质子荧光分析——PIXE（Proton-induced X-ray emission），是一种重要的离子束分析方法。这种分析方法的分析灵敏度和技术方法不断地被改善，应用广度、深度及与其它技术的结合也不断被发展。本研究基于实验室原有的外束PIXE分析系统，建立了外束PIXE双探测器快速分析系统。（1）设计和制作了新型的外束引出管道，利用7.5 μm Kapton薄膜作为外束引出窗口将真空和大气隔开，外束管道内可以在5分钟内从大气压达到4×10-4 Pa真空度。通过引2.5 MeV质子束流，该外束窗口能有效地从真空中引出直径最大为φ 6.8 mm的质子束流，质子能量损失约为179 KeV。（2）在新型管道内安装了金硅面垒型半导体探测器。通过金硅面垒探测器探测Kapton膜质子背散射能谱，并利用SIMNRA软件模拟，研究了不同样品种类、He气中残余空气杂质及Kapton膜厚度变化对质子背散射能谱的影响。通过选取适当的金硅面垒探测器几何位置和合适的背散射能谱范围进行计数积分，消除了各种因素对能谱及其“计数积分-束流积分比例系数”的影响。在不同样品条件和束流大小下，得出了背散射能谱“计数积分-束流积分比例系数”为(28.95±0.59) Kc /μC，相对标准误差RSD为2.0 %。利用Kapton膜质子背散射能谱实现了束流积分监测，为厚样品定量分析打下了基础。（3）利用新增SDD探测器探测较轻元素的特征射线（Mg镁~V钒），加240 μm Mylar膜吸收片的Si(Li)探测器探测中重元素的特征射线（Cr镉~Pb铅），这两个探测器匹配成为双探测器外束PIXE系统。解决了原单Si(Li)探测器计数率低，无法进行大束流快速分析问题。（4）利用标准样品，对系统在4种探测条件下进行H因子刻度，并应用实际PM2.5采样样品进行验证。得到了有效和准确的H因子值。（5）在不同探测条件下，对同一批PM2.5采样样品进行了实际分析，得到了各个情形下的各元素LOD平均水平。新系统分析时间为原系统3分之1时，单SDD探测器条件下元素LOD水平比原有外束系统平均降低43 %，双探测器条件下，LOD水平平均降低57 %。并探讨了不同探测器、不同束流积分值和不同吸收片条件对元素LOD的影响。

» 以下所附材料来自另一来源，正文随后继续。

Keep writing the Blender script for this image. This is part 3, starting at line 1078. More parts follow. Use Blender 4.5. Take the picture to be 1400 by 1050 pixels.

PIXE（Proton-induced X-ray emission）is one of important ion beam analysis methods. It has been applied for elements analysis in many fields. The application range of PIXE has been widening, sensitivity and accuracy has been improving. Based on the pre-existing external beam proton induced X–ray emission analysis facility, fast external beam PIXE analysis system was established. (1) A 7.5 μm Kapton foil was used to isolate vacuum from atmosphere. Vacuum can reach 4×10-4 Pa in the external beam line. 2.5 MeV, Φ 6.8 mm proton beam was extracted from the window and the energy lose was about 179 KeV. (2) An Au-Si surface barrier detector was installed in vacuum to detect the protons backscattered by the Kapton extraction window. By detection and SIMNRA simulation, proton backscattering spectra were studied under several sample situations. It’s found that the Kapton film thickness, He atoms density and air impurity in the He flow had influence on spectra. Through appropriate detector’s geometric arrangement, influences to the proton backscattering spectra was eliminated. CQ (ratio between integral backscattering protons counts and integral beam charge) under different sample situations show high consistency. In beam current dependence study, the CQ statistic result was (28.95±0.59) Kc/ μC with RSD of 2.0 %. CQ is applicative for beam charge integration in external beam PIXE-PIGE analysis. Nondestructive quantitative PIXE-PIGE analysis in thick sample situations is achieved. (3) A Si(Li) detector was attached 240 μm Mylar foil to measure medium-high Z (Cr~Pb) elements’ X-ray. A Silicon drift detector was employed to detect low-Z (Mg~V) elements’ X-ray. Above two detectors were combined as the new X-ray measurement system in fast PIXE analysis. (4) H factors of the new fast PIXE system were scaled by Micromatter standard samples in four different detect situations. They were also verified effective by PM2.5 samples. (5) Limit of detection (LOD) of the new fast PIXE system was studied under 4 kinds of detect situations. Compared with the pre-existing system, elements’ LOD were reduced by 43% in average in single SDD situation and 57 % in double-detectors situation. At the same time, only one third time was needed in analysis. LOD level was also compared in different beam charge integration, detector situation and X-ray filters.